**DIRECTION**:
Read the lines that follow and pick out every one containing the word "this".

## Start RECORDS SUPPLIED

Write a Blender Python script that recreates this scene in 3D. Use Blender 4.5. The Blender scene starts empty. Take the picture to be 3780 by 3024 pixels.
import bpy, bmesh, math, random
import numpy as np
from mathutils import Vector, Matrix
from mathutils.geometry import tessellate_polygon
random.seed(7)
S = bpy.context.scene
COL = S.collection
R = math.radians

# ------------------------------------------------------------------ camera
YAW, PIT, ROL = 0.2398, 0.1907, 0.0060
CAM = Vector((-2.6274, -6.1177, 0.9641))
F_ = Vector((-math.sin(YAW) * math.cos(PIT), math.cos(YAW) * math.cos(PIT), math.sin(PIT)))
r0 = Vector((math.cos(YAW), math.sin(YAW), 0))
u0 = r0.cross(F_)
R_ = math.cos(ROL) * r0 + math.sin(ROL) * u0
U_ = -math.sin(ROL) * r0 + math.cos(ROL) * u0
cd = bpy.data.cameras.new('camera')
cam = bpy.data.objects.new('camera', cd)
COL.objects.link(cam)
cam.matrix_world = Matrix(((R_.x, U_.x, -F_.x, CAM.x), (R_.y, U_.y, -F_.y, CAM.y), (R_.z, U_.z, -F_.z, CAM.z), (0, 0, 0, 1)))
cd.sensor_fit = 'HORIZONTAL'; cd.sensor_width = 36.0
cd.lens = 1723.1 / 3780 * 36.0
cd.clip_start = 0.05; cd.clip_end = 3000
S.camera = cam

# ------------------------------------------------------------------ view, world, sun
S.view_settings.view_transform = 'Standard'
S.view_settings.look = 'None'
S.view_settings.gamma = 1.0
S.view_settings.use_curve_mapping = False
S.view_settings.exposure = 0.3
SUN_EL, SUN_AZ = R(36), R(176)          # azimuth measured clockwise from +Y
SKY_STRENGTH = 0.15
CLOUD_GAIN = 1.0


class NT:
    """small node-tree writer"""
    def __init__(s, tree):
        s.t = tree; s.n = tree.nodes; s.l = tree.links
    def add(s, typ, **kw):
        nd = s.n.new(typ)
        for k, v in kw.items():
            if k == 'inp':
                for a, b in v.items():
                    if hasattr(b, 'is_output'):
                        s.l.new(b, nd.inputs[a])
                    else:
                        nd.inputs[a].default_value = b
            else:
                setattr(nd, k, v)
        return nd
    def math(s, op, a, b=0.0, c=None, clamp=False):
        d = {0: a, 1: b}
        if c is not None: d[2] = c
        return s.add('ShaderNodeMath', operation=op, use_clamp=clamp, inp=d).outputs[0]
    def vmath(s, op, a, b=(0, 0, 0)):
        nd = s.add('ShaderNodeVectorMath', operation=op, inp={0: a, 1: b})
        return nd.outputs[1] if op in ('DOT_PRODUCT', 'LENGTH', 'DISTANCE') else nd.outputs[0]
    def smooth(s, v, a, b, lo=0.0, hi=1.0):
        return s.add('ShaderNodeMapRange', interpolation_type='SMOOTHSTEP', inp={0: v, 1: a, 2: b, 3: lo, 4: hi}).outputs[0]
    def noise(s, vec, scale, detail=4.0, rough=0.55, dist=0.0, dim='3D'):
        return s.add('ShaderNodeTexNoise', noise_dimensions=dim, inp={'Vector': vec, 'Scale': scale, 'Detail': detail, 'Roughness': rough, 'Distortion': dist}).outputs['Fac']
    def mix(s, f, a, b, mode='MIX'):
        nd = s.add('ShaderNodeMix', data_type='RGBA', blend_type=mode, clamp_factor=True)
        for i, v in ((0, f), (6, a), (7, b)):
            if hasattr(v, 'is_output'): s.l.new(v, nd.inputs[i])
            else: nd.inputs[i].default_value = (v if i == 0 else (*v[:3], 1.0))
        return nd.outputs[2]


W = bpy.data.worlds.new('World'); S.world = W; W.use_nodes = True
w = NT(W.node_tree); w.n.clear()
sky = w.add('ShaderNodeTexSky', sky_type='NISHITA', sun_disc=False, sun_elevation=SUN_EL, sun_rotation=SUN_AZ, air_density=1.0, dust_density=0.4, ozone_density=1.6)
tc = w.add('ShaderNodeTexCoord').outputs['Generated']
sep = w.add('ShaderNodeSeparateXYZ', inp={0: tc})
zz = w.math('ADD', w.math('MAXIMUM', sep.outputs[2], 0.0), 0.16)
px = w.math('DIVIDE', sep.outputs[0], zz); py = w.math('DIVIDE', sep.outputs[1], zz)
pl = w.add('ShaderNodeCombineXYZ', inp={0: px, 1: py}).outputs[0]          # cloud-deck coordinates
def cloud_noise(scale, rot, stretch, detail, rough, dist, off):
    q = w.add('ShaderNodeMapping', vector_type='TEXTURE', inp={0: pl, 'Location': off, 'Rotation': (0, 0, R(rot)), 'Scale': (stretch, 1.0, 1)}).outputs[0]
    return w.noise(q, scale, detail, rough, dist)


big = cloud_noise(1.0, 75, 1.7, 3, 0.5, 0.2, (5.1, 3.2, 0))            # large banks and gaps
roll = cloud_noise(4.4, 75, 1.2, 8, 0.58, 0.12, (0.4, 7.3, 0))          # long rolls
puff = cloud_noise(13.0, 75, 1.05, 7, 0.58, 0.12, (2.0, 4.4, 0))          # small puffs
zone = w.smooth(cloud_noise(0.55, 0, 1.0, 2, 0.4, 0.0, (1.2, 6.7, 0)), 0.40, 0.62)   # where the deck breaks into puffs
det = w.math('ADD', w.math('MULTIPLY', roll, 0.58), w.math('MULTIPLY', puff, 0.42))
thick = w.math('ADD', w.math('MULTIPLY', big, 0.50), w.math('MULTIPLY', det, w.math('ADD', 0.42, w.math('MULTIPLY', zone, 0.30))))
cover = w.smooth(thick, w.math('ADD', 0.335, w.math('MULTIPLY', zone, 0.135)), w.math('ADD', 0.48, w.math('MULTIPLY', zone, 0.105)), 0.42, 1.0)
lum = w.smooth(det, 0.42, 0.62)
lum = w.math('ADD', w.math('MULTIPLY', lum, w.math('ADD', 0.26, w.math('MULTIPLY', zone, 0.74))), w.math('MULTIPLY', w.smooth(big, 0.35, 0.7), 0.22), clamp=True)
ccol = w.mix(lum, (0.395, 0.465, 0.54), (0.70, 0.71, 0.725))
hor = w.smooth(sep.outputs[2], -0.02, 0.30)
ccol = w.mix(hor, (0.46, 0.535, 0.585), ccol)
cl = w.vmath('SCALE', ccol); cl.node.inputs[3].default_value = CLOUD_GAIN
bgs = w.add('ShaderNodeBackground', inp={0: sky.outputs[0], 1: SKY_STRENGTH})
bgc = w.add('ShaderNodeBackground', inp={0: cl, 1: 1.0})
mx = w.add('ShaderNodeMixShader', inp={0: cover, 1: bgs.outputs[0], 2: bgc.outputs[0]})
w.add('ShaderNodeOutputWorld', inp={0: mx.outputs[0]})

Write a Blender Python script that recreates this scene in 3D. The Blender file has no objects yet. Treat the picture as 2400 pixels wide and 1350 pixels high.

## End RECORDS SUPPLIED

**FINAL RESULT**:
Write a Blender Python script that recreates this scene in 3D. Use Blender 4.5. The Blender scene starts empty. Take the picture to be 3780 by 3024 pixels.
Write a Blender Python script that recreates this scene in 3D. The Blender file has no objects yet. Treat the picture as 2400 pixels wide and 1350 pixels high.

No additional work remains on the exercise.